Simon’s startup food company is producing a new, smartly packaged flour mix called “Bake Mix.” The name is simple enough, but there’s much more to a “bake” — the word used as a noun rather than a verb — than meets the eye.
A bake is a Guyanese pastry that is deeply embedded in the Caribbean country’s culinary culture. In Trinidad, they might be called “Trini floats,” in Jamaica it’s “festival,” but for Guyanese cooks, the fried dough is known as “bake.”
Her full-time work is in health care as a nurse, but Simon has been cooking for catering, pop-up events and festivals and uses the commercial kitchen facilities at the Kitchener Market.
“We have bake with saltfish, we have bake with eggs. Anything. Most people have toast in the morning, but we have bake. Or sometimes at night for dinner, what we call tea. You can have it any time of the day. There’s no special time. It’s just our culture.”
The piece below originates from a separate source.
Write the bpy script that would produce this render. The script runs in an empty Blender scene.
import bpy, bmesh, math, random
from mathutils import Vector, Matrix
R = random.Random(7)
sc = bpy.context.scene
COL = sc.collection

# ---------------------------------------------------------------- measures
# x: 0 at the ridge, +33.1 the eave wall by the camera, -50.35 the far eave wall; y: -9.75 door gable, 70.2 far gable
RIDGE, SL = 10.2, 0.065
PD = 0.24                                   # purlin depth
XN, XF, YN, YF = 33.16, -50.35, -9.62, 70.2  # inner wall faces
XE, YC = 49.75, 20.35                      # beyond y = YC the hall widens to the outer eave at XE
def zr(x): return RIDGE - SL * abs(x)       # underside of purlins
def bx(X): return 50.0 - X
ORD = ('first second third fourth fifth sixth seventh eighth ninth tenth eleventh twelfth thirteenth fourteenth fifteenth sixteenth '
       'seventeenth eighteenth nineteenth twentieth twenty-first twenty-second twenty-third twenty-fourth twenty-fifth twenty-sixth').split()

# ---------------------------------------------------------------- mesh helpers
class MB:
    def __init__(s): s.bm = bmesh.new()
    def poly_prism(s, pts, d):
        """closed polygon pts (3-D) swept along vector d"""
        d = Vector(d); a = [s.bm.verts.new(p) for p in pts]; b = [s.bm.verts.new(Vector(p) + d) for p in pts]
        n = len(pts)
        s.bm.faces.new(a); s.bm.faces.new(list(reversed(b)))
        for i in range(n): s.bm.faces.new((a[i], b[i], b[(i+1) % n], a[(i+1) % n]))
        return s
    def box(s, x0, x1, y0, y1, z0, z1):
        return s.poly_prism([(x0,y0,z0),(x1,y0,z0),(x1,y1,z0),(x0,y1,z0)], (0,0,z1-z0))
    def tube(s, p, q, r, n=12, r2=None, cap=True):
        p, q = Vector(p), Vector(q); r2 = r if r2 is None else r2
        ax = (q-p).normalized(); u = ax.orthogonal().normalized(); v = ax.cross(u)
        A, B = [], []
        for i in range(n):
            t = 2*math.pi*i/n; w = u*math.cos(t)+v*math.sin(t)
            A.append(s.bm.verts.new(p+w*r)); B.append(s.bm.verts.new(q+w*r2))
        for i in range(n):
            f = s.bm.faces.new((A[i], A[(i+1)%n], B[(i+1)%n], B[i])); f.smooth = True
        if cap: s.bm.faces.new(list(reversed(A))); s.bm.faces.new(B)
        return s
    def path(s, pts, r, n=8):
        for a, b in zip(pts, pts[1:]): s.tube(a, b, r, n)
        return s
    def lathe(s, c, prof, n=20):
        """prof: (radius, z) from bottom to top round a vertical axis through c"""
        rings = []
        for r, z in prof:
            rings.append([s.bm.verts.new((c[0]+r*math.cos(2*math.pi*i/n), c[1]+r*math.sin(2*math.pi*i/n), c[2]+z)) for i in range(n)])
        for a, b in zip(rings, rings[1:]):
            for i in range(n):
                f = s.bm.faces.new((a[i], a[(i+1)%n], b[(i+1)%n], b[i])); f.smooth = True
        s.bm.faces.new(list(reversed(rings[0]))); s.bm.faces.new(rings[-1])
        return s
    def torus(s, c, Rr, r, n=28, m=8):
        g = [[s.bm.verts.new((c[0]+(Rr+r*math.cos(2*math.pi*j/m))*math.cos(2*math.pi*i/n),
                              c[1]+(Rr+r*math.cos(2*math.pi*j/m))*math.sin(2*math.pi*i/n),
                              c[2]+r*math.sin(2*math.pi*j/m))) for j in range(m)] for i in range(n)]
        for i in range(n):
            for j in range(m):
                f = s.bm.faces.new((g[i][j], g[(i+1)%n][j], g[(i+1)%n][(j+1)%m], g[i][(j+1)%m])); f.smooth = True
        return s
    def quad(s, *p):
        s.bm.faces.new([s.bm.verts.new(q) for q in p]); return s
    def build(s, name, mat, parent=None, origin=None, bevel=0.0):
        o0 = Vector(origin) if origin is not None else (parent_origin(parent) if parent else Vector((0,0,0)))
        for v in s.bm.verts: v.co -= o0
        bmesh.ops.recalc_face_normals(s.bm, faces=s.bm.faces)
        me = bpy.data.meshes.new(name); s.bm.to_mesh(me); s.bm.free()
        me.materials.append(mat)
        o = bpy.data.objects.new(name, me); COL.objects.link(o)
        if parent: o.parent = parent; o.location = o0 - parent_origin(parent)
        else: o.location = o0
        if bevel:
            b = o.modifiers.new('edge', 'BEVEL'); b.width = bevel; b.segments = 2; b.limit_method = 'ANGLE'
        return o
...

As the region grows more culturally diverse, more diverse businesses are setting up shop. Whether it’s “food-preneurs” with tacos in the Puebla, Mexico style, Salvadoran pupusas, Afghani bolani or Nigerian Jollof rice.
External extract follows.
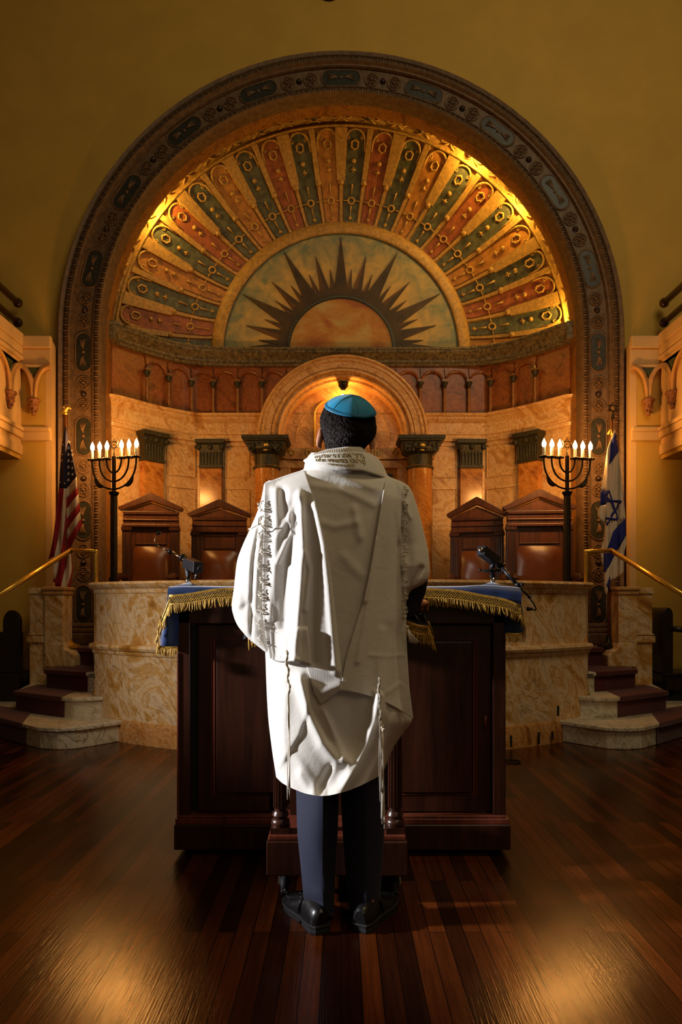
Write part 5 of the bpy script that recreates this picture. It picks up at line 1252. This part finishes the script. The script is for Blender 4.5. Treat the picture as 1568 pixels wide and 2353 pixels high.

Bakes are shallow fried, slightly sweet and slightly bready, and have a crispy exterior from the hot vegetable oil. The recipe is a blend of flour, salt, water, baking powder, yeast and a touch of sugar, to which you add shortening and margarine.
Like the wide world of flatbreads — lavash, fougasse, naan, focaccia and bannock, for instance — just about every country has its “doughnut:” Italian bombolone, Mexican churros, Portuguese malasadas, Polish paczki or Indian gulab jamun.
Simon credits the encouraging response from the community she has been cooking for with the final inspiration to take the step into commercial food production.
“Cooking comes naturally to me. But I didn’t realize how good I was until I would do an event and someone would tell me how delicious the food was. Now I see the mix on the shelf and have watched someone take a package to buy. That was wow, for me. There are no words to express that feeling.”